Ely was a small mining camp at the juncture of U.S. Highways 50 and 93 in White Pine County. But on September 29, 19 06 the railroad came to Ely out of necessity. The world needed the ores that the pioneers had mined there. Gold, silver, and other precious metals had been dug from the ground, sacked, and shipped by mule-back or wagons. But the hue copper ore bodies demanded rail transportation. So the Nevada Northern railway was built. The celebration lasted three days. Huge crowds cheered as the trains from Salt Lake City, Ogden, and San Francisco arrived. Within a year one would scarcely have recognized the mining camp. The coming of the railroad made Ely prosper. In 1907 Ely boasted a population of 3,000 as compared to 500 two years before. But Ely still retains some of its early trappings.
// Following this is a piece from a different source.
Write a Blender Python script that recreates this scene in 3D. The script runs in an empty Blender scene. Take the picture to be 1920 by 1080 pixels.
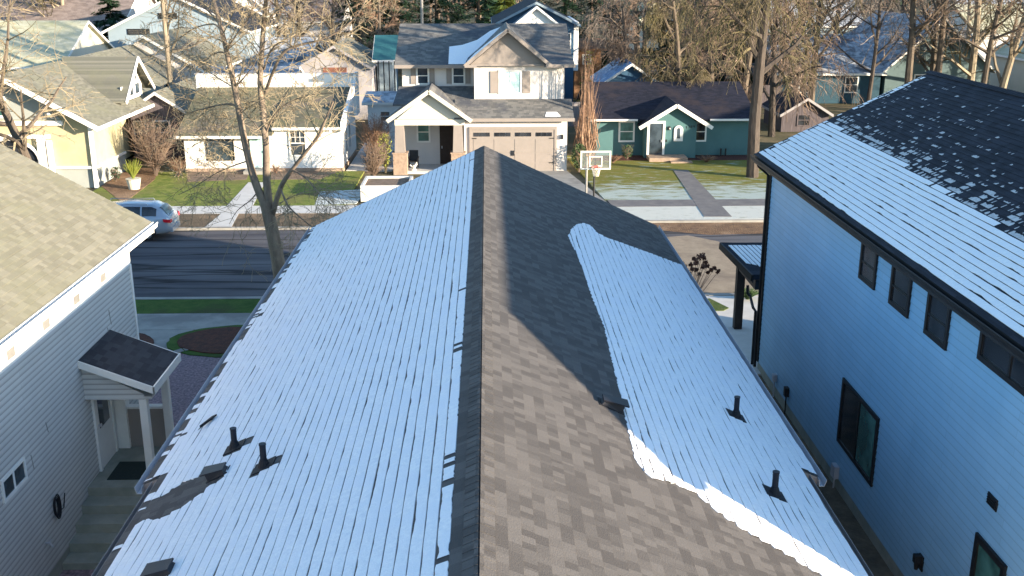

The town formed in 1870 and was more of a stage stop than a town. The first real house in town was built by a Harry Featherstone who also constructed a restaurant and a hotel. The town was first called Ely in 1878 in honor of Smith Ely, president of the Selby Copper Mining and Smelting Company. The company built several smelting furnaces in Ely and gave the town its first real start. Ely progressed very slowly and the population hovered between 25 and 30 until 1885. After Ely was designated as the new White Pine County seat in 1887, the town grew steadily until by the end of the year it was a bustling business center. By 1980, Ely had a population of 300 and was serviced by four stage lines. While Ely continued to grow, it wasn’t until 1906 that the town began to boom. The event of 1906 was the arrival of the Nevada Northern Railway on September 29th. By the end of 1906, close to 5,000 residents were packed into Ely. The population explosion necessitated the construction of a $35,000 schoolhouse. The low copper prices after World War I did slow growth. The copper mines closed and the town’s population declined significantly. The mines reopened in 1940 and Ely revived. Now that the mines have once again closed, Ely is experiencing difficult times. Total production for the Ely copper mines stands at more than $1 billion, making it the most productive copper district in Nevada history. Visiting Ely is a must.